▶ Task objective
Read the data and repeat it in full, exactly.

▶ Data provided
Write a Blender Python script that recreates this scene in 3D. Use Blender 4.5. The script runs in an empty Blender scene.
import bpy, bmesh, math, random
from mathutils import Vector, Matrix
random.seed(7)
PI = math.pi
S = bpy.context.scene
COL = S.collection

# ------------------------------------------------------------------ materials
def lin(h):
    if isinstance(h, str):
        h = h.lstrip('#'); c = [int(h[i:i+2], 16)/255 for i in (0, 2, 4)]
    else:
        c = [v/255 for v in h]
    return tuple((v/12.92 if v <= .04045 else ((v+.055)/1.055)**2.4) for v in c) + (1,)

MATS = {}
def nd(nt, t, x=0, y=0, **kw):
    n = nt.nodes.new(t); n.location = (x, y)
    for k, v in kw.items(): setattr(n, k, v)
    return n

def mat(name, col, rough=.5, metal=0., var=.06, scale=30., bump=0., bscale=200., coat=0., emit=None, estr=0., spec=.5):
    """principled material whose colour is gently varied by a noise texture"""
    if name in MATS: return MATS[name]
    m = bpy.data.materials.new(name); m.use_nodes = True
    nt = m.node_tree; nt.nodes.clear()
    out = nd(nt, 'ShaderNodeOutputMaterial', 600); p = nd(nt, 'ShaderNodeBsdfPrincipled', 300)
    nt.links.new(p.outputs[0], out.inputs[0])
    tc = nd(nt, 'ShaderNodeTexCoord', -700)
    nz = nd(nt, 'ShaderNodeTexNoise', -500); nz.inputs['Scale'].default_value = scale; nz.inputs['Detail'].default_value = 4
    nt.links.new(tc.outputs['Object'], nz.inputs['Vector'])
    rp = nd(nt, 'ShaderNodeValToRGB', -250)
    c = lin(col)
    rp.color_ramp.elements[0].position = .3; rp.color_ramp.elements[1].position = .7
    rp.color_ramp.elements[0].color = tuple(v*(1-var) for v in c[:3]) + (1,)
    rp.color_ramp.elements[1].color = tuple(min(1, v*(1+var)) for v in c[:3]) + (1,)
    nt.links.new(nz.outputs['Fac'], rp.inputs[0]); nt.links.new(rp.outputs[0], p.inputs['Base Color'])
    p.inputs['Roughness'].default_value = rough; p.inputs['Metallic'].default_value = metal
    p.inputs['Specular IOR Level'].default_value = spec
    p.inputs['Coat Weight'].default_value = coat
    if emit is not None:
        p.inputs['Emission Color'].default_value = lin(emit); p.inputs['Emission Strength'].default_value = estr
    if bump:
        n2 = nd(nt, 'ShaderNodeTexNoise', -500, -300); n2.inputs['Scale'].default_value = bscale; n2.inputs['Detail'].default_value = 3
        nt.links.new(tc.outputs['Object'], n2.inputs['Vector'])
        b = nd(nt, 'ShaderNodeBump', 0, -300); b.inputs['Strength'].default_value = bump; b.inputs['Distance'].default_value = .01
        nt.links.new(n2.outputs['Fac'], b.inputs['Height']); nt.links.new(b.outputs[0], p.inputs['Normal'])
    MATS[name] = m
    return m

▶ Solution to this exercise
Write a Blender Python script that recreates this scene in 3D. Use Blender 4.5. The script runs in an empty Blender scene.
import bpy, bmesh, math, random
from mathutils import Vector, Matrix
random.seed(7)
PI = math.pi
S = bpy.context.scene
COL = S.collection

# ------------------------------------------------------------------ materials
def lin(h):
    if isinstance(h, str):
        h = h.lstrip('#'); c = [int(h[i:i+2], 16)/255 for i in (0, 2, 4)]
    else:
        c = [v/255 for v in h]
    return tuple((v/12.92 if v <= .04045 else ((v+.055)/1.055)**2.4) for v in c) + (1,)

MATS = {}
def nd(nt, t, x=0, y=0, **kw):
    n = nt.nodes.new(t); n.location = (x, y)
    for k, v in kw.items(): setattr(n, k, v)
    return n

def mat(name, col, rough=.5, metal=0., var=.06, scale=30., bump=0., bscale=200., coat=0., emit=None, estr=0., spec=.5):
    """principled material whose colour is gently varied by a noise texture"""
    if name in MATS: return MATS[name]
    m = bpy.data.materials.new(name); m.use_nodes = True
    nt = m.node_tree; nt.nodes.clear()
    out = nd(nt, 'ShaderNodeOutputMaterial', 600); p = nd(nt, 'ShaderNodeBsdfPrincipled', 300)
    nt.links.new(p.outputs[0], out.inputs[0])
    tc = nd(nt, 'ShaderNodeTexCoord', -700)
    nz = nd(nt, 'ShaderNodeTexNoise', -500); nz.inputs['Scale'].default_value = scale; nz.inputs['Detail'].default_value = 4
    nt.links.new(tc.outputs['Object'], nz.inputs['Vector'])
    rp = nd(nt, 'ShaderNodeValToRGB', -250)
    c = lin(col)
    rp.color_ramp.elements[0].position = .3; rp.color_ramp.elements[1].position = .7
    rp.color_ramp.elements[0].color = tuple(v*(1-var) for v in c[:3]) + (1,)
    rp.color_ramp.elements[1].color = tuple(min(1, v*(1+var)) for v in c[:3]) + (1,)
    nt.links.new(nz.outputs['Fac'], rp.inputs[0]); nt.links.new(rp.outputs[0], p.inputs['Base Color'])
    p.inputs['Roughness'].default_value = rough; p.inputs['Metallic'].default_value = metal
    p.inputs['Specular IOR Level'].default_value = spec
    p.inputs['Coat Weight'].default_value = coat
    if emit is not None:
        p.inputs['Emission Color'].default_value = lin(emit); p.inputs['Emission Strength'].default_value = estr
    if bump:
        n2 = nd(nt, 'ShaderNodeTexNoise', -500, -300); n2.inputs['Scale'].default_value = bscale; n2.inputs['Detail'].default_value = 3
        nt.links.new(tc.outputs['Object'], n2.inputs['Vector'])
        b = nd(nt, 'ShaderNodeBump', 0, -300); b.inputs['Strength'].default_value = bump; b.inputs['Distance'].default_value = .01
        nt.links.new(n2.outputs['Fac'], b.inputs['Height']); nt.links.new(b.outputs[0], p.inputs['Normal'])
    MATS[name] = m
    return m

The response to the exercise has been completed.